Given request: Give all of the lines again, with nothing added or dropped.

Source material:
━━━━━━━━
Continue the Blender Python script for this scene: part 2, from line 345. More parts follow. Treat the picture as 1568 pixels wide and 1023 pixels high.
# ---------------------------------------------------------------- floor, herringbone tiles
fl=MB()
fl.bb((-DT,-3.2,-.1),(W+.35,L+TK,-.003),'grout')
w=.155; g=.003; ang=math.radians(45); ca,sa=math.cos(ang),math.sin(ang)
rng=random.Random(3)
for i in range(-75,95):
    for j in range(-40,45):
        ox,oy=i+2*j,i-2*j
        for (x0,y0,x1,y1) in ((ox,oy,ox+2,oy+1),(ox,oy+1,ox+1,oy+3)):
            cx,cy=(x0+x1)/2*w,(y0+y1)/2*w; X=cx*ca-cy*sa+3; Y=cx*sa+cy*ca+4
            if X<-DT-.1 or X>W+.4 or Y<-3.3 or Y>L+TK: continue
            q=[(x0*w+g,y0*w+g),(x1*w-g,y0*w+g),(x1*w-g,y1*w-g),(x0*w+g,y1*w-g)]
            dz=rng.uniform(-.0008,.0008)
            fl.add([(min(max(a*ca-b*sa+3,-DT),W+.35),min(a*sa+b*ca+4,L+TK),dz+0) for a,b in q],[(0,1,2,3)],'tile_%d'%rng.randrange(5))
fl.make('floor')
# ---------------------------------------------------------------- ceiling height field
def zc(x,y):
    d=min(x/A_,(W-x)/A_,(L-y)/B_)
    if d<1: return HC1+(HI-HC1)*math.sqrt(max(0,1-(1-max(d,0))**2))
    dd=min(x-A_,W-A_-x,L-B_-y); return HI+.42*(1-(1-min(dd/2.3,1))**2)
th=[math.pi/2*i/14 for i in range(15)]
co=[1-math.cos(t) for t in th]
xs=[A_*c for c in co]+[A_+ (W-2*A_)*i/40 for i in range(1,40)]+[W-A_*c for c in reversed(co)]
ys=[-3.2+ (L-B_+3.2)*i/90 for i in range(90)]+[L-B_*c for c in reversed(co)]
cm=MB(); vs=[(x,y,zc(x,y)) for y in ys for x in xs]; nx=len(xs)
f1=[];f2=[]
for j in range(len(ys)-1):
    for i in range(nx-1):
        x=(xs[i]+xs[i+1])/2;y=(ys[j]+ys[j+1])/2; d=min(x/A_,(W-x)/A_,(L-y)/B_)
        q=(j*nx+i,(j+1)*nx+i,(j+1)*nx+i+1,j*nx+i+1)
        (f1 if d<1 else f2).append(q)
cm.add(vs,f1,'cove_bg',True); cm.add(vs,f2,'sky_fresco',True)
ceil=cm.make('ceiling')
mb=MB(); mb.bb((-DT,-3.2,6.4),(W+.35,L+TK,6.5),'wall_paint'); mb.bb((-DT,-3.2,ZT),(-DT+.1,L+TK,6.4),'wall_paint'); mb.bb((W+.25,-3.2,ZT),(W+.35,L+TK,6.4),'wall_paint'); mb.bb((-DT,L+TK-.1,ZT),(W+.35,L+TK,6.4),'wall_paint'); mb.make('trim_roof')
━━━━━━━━
Written answer:
Continue the Blender Python script for this scene: part 2, from line 345. More parts follow. Treat the picture as 1568 pixels wide and 1023 pixels high.
# ---------------------------------------------------------------- floor, herringbone tiles
fl=MB()
fl.bb((-DT,-3.2,-.1),(W+.35,L+TK,-.003),'grout')
w=.155; g=.003; ang=math.radians(45); ca,sa=math.cos(ang),math.sin(ang)
rng=random.Random(3)
for i in range(-75,95):
    for j in range(-40,45):
        ox,oy=i+2*j,i-2*j
        for (x0,y0,x1,y1) in ((ox,oy,ox+2,oy+1),(ox,oy+1,ox+1,oy+3)):
            cx,cy=(x0+x1)/2*w,(y0+y1)/2*w; X=cx*ca-cy*sa+3; Y=cx*sa+cy*ca+4
            if X<-DT-.1 or X>W+.4 or Y<-3.3 or Y>L+TK: continue
            q=[(x0*w+g,y0*w+g),(x1*w-g,y0*w+g),(x1*w-g,y1*w-g),(x0*w+g,y1*w-g)]
            dz=rng.uniform(-.0008,.0008)
            fl.add([(min(max(a*ca-b*sa+3,-DT),W+.35),min(a*sa+b*ca+4,L+TK),dz+0) for a,b in q],[(0,1,2,3)],'tile_%d'%rng.randrange(5))
fl.make('floor')
# ---------------------------------------------------------------- ceiling height field
def zc(x,y):
    d=min(x/A_,(W-x)/A_,(L-y)/B_)
    if d<1: return HC1+(HI-HC1)*math.sqrt(max(0,1-(1-max(d,0))**2))
    dd=min(x-A_,W-A_-x,L-B_-y); return HI+.42*(1-(1-min(dd/2.3,1))**2)
th=[math.pi/2*i/14 for i in range(15)]
co=[1-math.cos(t) for t in th]
xs=[A_*c for c in co]+[A_+ (W-2*A_)*i/40 for i in range(1,40)]+[W-A_*c for c in reversed(co)]
ys=[-3.2+ (L-B_+3.2)*i/90 for i in range(90)]+[L-B_*c for c in reversed(co)]
cm=MB(); vs=[(x,y,zc(x,y)) for y in ys for x in xs]; nx=len(xs)
f1=[];f2=[]
for j in range(len(ys)-1):
    for i in range(nx-1):
        x=(xs[i]+xs[i+1])/2;y=(ys[j]+ys[j+1])/2; d=min(x/A_,(W-x)/A_,(L-y)/B_)
        q=(j*nx+i,(j+1)*nx+i,(j+1)*nx+i+1,j*nx+i+1)
        (f1 if d<1 else f2).append(q)
cm.add(vs,f1,'cove_bg',True); cm.add(vs,f2,'sky_fresco',True)
ceil=cm.make('ceiling')
mb=MB(); mb.bb((-DT,-3.2,6.4),(W+.35,L+TK,6.5),'wall_paint'); mb.bb((-DT,-3.2,ZT),(-DT+.1,L+TK,6.4),'wall_paint'); mb.bb((W+.25,-3.2,ZT),(W+.35,L+TK,6.4),'wall_paint'); mb.bb((-DT,L+TK-.1,ZT),(W+.35,L+TK,6.4),'wall_paint'); mb.make('trim_roof')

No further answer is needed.